Currently, Kessler is working on a book titled “The Public Roots of Private Ordering: Arbitration and the Remaking of the Modern American State.” Kessler analyzes the roots of the modern problem of individuals being forced into contracts with corporations, where much of the proceedings are kept secret. She challenges the notion that arbitration should be “blindly enforced by the courts as a matter of private contract.” Kessler added that “there is more room for government involvement to rectify injustice in private arbitration.”

Those who know Kessler describe her as a unique and talented scholar. James Whitman, a professor at Yale Law School, served as a mentor to Kessler during her time as a student there and credits her for being “one of the most creative and influential legal historians at work in American today.” He added that he was delighted to hear that Kessler had been selected as a Guggenheim fellow.

Meyler shared a similar sentiment, saying that she was “not at all surprised by the stellar arc of her career but delighted that she has received the accolades that she deserves.”

Jonathan Rodden

Political science professor Jonathan Rodden, whose work focuses on the comparative political economy of institutions, was also named a 2021 Guggenheim fellow. As a senior fellow at the Hoover Institution and the Stanford Institute for Economic Policy Research, he is specifically interested in “the relationship between economic geography and political geography, and what that meant more broadly for representation.”

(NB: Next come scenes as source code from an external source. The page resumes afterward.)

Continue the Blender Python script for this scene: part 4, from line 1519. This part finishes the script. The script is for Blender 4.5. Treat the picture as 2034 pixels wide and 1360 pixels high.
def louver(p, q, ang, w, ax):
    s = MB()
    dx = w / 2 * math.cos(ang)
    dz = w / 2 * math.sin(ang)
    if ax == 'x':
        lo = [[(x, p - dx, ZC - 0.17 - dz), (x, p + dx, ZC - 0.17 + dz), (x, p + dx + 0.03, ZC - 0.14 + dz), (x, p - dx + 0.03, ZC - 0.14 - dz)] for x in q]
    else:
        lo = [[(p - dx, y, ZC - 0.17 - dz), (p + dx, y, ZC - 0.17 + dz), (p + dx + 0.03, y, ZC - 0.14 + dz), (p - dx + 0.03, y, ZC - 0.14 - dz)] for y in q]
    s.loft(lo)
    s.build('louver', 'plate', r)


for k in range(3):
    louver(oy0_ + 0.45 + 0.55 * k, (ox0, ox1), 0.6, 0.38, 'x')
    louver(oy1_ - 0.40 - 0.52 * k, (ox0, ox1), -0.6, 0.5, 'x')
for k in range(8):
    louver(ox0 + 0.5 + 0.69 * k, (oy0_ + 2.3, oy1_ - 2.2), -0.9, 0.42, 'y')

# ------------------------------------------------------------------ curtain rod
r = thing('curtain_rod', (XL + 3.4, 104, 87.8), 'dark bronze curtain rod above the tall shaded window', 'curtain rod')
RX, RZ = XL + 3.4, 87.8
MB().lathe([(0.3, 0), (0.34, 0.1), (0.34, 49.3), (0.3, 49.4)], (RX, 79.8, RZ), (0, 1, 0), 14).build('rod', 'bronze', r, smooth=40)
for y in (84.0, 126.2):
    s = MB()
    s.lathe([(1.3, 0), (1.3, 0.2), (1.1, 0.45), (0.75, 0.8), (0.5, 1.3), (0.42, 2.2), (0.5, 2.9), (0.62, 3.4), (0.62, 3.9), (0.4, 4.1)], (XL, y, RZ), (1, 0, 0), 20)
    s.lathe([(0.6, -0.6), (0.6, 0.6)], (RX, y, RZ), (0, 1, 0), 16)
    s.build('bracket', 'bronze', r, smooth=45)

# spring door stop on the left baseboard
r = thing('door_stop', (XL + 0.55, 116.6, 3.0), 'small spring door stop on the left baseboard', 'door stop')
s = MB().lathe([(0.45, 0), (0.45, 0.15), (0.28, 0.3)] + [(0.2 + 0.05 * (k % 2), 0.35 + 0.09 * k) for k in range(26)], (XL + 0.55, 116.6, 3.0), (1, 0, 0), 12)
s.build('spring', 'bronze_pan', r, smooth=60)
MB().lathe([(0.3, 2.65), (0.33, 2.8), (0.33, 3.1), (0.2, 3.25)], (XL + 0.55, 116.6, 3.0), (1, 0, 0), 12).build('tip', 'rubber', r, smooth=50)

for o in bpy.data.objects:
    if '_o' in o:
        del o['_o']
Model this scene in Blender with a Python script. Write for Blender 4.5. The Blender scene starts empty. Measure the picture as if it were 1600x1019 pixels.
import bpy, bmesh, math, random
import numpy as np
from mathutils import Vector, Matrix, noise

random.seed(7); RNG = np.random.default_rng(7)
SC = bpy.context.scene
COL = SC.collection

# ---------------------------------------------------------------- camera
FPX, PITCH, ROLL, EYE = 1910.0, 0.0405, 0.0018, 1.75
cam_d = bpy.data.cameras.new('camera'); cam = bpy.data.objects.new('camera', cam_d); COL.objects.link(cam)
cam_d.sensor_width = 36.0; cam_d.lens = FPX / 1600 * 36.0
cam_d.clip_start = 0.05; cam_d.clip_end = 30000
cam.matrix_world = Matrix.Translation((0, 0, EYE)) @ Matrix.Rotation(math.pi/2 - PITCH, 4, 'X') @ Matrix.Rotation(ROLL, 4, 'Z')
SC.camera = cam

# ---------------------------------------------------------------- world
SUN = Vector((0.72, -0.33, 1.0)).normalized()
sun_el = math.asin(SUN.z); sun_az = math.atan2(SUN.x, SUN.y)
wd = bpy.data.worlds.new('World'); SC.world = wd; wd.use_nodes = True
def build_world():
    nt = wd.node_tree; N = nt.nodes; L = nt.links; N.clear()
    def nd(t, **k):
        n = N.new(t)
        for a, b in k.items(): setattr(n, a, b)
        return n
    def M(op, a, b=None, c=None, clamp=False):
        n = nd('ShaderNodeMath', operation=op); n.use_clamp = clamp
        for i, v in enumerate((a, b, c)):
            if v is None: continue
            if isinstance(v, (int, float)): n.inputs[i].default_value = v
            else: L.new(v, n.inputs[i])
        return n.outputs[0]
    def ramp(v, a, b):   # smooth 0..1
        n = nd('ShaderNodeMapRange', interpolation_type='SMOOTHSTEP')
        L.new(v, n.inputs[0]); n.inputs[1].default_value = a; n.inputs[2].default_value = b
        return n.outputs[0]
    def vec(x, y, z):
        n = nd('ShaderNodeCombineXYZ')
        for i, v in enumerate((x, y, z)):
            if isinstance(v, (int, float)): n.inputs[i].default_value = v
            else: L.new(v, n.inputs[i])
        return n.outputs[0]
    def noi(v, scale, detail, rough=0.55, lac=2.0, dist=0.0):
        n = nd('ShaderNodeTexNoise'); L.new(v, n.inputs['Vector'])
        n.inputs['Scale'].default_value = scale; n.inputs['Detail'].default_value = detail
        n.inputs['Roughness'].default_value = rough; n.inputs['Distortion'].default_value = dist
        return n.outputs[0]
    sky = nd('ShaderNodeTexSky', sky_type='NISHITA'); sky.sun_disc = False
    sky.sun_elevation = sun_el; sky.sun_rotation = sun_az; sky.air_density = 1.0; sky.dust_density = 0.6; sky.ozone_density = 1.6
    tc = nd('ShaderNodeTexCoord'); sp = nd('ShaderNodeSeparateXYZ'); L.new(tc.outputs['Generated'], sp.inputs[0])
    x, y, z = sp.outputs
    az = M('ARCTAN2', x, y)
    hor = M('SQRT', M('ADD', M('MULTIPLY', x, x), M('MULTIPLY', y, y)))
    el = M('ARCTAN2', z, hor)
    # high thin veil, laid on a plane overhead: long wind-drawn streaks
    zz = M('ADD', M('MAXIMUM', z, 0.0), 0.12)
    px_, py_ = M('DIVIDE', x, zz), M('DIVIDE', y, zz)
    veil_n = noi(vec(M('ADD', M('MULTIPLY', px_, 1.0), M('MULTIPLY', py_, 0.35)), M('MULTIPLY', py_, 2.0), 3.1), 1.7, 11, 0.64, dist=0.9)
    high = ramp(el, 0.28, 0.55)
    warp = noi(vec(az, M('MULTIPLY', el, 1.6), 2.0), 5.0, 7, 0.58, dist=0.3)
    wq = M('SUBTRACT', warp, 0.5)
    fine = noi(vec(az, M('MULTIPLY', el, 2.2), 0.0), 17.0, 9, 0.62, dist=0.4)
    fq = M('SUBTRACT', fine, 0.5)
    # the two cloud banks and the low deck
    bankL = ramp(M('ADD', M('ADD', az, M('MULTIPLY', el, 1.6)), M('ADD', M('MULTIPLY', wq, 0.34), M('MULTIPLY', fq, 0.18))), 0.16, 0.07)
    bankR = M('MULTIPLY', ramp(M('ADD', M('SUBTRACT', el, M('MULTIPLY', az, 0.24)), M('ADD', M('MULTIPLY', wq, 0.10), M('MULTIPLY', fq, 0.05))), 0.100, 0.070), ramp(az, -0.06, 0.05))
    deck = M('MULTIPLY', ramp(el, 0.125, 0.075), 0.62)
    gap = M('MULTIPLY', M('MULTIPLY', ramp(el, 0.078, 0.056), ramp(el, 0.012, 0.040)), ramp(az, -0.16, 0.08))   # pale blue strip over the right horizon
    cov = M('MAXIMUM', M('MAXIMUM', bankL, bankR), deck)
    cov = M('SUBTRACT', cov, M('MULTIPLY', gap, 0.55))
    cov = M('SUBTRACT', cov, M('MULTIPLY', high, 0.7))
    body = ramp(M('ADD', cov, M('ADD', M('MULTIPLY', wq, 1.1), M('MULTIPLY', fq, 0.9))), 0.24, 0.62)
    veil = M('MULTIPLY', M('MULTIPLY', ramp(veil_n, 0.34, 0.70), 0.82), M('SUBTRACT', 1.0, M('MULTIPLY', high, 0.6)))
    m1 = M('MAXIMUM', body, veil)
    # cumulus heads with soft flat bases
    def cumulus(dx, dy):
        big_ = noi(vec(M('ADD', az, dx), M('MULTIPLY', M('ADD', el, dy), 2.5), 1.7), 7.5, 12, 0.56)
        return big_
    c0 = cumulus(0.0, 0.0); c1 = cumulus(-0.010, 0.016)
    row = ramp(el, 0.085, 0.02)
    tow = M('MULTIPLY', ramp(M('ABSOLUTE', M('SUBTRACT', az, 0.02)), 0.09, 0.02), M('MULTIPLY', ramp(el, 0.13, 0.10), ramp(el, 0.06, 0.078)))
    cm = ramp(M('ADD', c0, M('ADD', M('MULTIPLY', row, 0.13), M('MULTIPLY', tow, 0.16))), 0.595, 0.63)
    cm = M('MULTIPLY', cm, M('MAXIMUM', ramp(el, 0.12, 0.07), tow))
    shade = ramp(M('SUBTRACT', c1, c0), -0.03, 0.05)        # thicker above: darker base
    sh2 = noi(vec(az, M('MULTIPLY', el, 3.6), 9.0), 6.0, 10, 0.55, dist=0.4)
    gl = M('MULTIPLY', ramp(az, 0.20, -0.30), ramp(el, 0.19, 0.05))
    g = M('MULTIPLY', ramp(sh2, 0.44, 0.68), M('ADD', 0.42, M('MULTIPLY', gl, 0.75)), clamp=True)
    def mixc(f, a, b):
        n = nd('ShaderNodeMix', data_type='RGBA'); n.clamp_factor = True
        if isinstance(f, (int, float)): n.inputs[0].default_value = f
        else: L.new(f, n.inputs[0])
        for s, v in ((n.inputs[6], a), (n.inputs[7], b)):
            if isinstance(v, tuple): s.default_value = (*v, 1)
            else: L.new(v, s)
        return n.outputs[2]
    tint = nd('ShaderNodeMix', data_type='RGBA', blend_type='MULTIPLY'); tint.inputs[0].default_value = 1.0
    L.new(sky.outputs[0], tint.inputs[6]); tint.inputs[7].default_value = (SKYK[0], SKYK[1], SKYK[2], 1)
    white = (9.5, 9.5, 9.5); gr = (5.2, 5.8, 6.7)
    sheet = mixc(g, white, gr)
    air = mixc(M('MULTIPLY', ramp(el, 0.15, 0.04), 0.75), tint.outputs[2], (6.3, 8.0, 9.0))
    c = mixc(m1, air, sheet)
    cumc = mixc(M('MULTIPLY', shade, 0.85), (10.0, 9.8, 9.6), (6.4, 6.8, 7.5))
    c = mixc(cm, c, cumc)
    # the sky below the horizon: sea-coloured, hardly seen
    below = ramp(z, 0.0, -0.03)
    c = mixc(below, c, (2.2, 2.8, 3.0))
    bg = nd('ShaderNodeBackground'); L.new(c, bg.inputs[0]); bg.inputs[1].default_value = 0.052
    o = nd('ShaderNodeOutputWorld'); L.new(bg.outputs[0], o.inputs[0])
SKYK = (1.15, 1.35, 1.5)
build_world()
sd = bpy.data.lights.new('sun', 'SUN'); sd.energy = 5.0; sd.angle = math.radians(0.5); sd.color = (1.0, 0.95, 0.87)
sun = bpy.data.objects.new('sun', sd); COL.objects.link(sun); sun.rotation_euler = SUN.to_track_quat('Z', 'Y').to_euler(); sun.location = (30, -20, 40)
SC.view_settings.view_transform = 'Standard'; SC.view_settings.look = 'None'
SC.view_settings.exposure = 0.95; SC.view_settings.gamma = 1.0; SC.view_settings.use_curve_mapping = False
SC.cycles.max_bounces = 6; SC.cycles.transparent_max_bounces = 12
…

This research culminated in Rodden’s 2019 book: “Why Cities Lose: The Deep Roots of the Urban-Rural Political Divide.” Rodden examines urban-rural polarization in several Western countries and explains that “the relationship between population density and voting has become more and more pronounced over time” since the Industrial Revolution. 

Rodden’s work for “Why Cities Lose” is part of his long-term project to analyze comparative political economies. Rodden plans to continue his research with the Guggenheim fellowship grant, which ranges from $30,000 to $45,000, by completing a series of political science articles and writing another which he hopes will “broaden my audience a bit beyond what I can do in journal articles.” 

Rodden’s colleagues commended his research and work ethic. Public policy professor Paul Sniderman said that “Why Cities Lose” is “wonderfully written” and “a flagship example of political science at its best.” 

Some colleagues highlighted Rodden’s eminence in the field of geopolitics. International communication professor Judith Goldstein described him as “a worldwide expert in how voting, representation, housing and poverty interact to undermine democracy” who “created the field of geo-politics.” History and political science professor Stephen Haber also said that Rodden is “an intellectual leader” in geo-political analysis and “a wonderful teacher and committed mentor of students.”

Political science professor David Laitin added that Rodden’s work is “marked by a deep ethical concern to correct the imbalance of voting power to the disadvantage of minority populations” to represent “the magnitude of representational inequality.”

Rodden encourages students to find faculty research that is interesting to them: “Stanford is just an amazing place for the kind of undergrad that wants to get involved in faculty research.”